Late fall, 1861: White property owners abandon the Sea Islands on news of an impending Union attack.

Nov. 7, 1861: A flotilla of Union vessels defeats Confederate forces at Fort Walker, also taking Fort Beauregard on Phillip’s Island.

Late fall and winter, 1861-1862: Slaves, considered “contraband” with their masters away, flock to the Lowcountry’s Sea Islands in hopes of being declared free.

January 1862: Union Gen. Thomas Sherman asks the War Department to send assistance to black Sea Islands residents; teachers, money and materials are sent from religious, philanthropic and abolitionist groups in the North.

April 1862: Laura Towne, a Pennsylvania abolitionist, arrives on St. Helena Island to help former slaves; with another Pennsylvania abolitionist, Ellen Murray, she helps found the Penn School, where both women teach.

May 13, 1862: Smalls commandeers a Confederate transport ship, the Planter, and surrenders it to Union forces outside Charleston harbor; Smalls, who frees himself and several family members, becomes a Union hero.

August 1862: Smalls meets with Lincoln and urges the president to allow black men to serve as Union soldiers.

September 1862: Gen. Ormsby Mitchel becomes commander of the Union’s Department of the South; he designates an area on Hilton Head Island for black residents; over the next few years, black residents create their own town, named Mitchelville.

Jan. 1, 1863: Lincoln issues an executive order, the Emancipation Proclamation, freeing slaves in states that have rebelled against the United States

Jan. 31, 1863: The 1st S.C. Volunteers, the first regiment composed of former slaves, is mustered into the U.S. Army in the Lowcountry.

Feb. 10, 1863: A cemetery in Beaufort becomes one of the first national cemeteries in the country.

Feb. 18, 1865: Charleston surrenders to Union forces.

April 9, 1865: Confederate Gen. Robert E. Lee surrenders the Army of Northern Virginia to Union Gen. Ulysses S. Grant.

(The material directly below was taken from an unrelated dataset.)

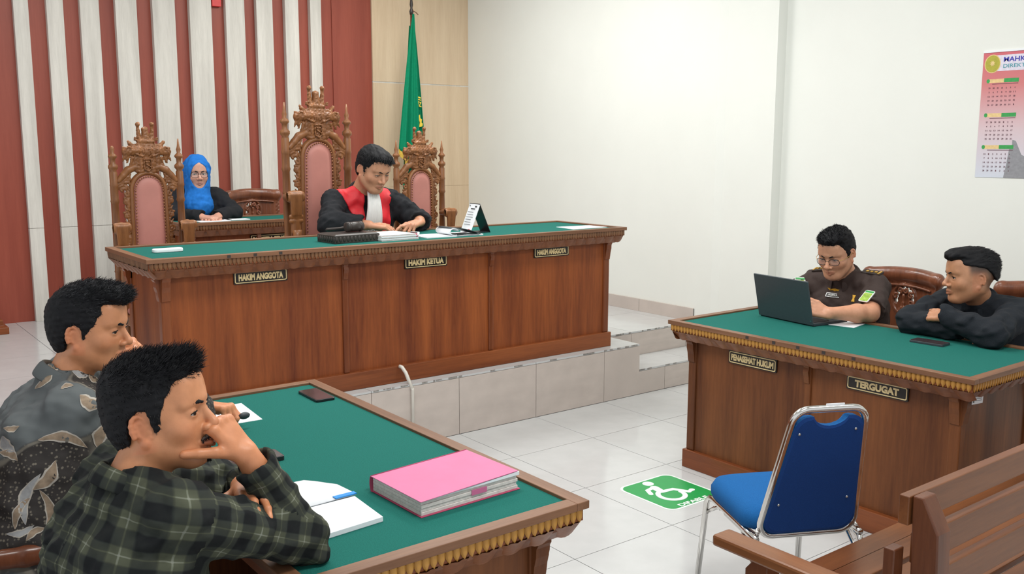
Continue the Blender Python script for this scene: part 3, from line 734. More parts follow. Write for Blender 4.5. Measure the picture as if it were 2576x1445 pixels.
# upholstered back with a dip at the handle
def back_outline(sh):
    q = []
    for x, z in back_path(W0-.007-sh, W1-.007-sh, ZB+.012+sh, ZT-.024-sh, .05, 5): 
        q.append((x, z))
    out = []
    for x, z in q: out.append((x, z))
    # dip: insert between top corners
    k = max(range(len(out)-1), key=lambda i: (out[i][1]+out[i+1][1])*10-abs(out[i][0]+out[i+1][0]))
    zt = out[k][1]; dip = [(.062*math.cos(a), zt-.036*math.sin(a)**1.3*1.0) for a in np.linspace(0.02, PI-.02, 11)]
    return out[:k+1]+dip+out[k+1:]
a_, b_ = back_outline(0), back_outline(.010); n = len(a_); m = MB()
v = [bp(x, z, -.012) for x, z in a_]+[bp(x, z, -.016) for x, z in b_]; m.mat(1).add(v, [(k, (k+1) % n, n+(k+1) % n, n+k) for k in range(n)]+[tuple(n+k for k in range(n))], False)
v = [bp(x, z, -.012) for x, z in a_]+[bp(x, z, .014) for x, z in a_]+[bp(x, z, .026) for x, z in b_]
m.mat(0).add(v, [((k+1) % n, k, n+k, n+(k+1) % n) for k in range(n)]+[(n+(k+1) % n, n+k, 2*n+k, 2*n+(k+1) % n) for k in range(n)]+[tuple(2*n+k for k in range(n-1, -1, -1))])
bk = m.build('backrest', ['blue_fabric', 'blue_back'], t); bk['label'] = 'dark blue upholstered backrest'
for x, z in ((-.105, .80), (.095, .81), (-.130, .53), (.12, .545)): MB().ball(bp(x, z, -.016), (.005, .004, .005), 8).build('screw', 'screw', bk)
MB().bar(bp(-.02, ZT+.0105), bp(.045, ZT+.0105), .003, .014).build('paper_label', 'paper', t)
for s in (-1, 1):
    x = s*.195
    MB().tube([(x, -.13, .40), (x, .0, .402), (x, .24, .404), (x, .275, .398), (x+s*.004, .295, .375), (x+s*.02, .335, .0)], .0115, 9).build('leg', 'chrome', t)
    MB().tube([(x, .12, .398), (x, -.09, .396), (x, -.12, .385), (x+s*.004, -.14, .35), (x+s*.02, -.26, 0)], .0115, 9).build('leg', 'chrome', t)
    MB().tube([(x+s*.002, .298, .33), (x, .20, .395)], .007, 7).build('brace', 'chrome', t); MB().tube([(x+s*.006, -.165, .27), (x, -.02, .39)], .007, 7).build('brace', 'chrome', t)
    MB().tube([bp(s*W0*.98, ZB+.03), (s*.19, -.12, .41), (s*.19, -.04, .405)], .009, 7).build('joint', 'chrome', t)
MB().tube([(-.195, .18, .392), (.195, .18, .392)], .009, 7).build('cross_rail', 'chrome', t)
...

April 14, 1865: Lincoln is assassinated by stage actor and Confederate sympathizer John Wilkes Booth.

May 3, 1865: Congress passed legislation authorizing the establishment of the Freedman’s Bureau, which assists former slaves in areas of health care, land ownership, housing and education.

Dec. 6, 1865: 13th Amendment to the U.S. Constitution is adopted, abolishing slavery

January 1868: Smalls is a delegate to the S.C. Constitutional Convention, which produces a new state constitution that forbids slavery, establishes public schools, abolishes debtors’ prison and ends property ownership as a requirement for voting. Smalls himself reads the resolution that eventually leads to the establishment of public schools for black and white children.

July 9, 1868: 14th Amendment to the U.S. Constitution is adopted. Its citizenship clause effectively overturns the Dred Scott Supreme Court decision of 1857, which held that slaves were not U.S. citizens.

1891: Smalls, representing the Beaufort area in Congress, succeeds in having a U.S. Navy yard established on Parris Island; that facility becomes a Marine Corps recruit depot in 1915.

1893: A major hurricane devastates the Sea Islands, wiping out much of the progress African-Americans had made in the years since the end of the Civil War.

1895: A new state constitution is adopted, disenfranchising black residents, outlawing interracial marriage and mandating segregated schools

1915: Smalls, who had served in the S.C. House, the S.C. Senate and the U.S. House of Representatives, dies.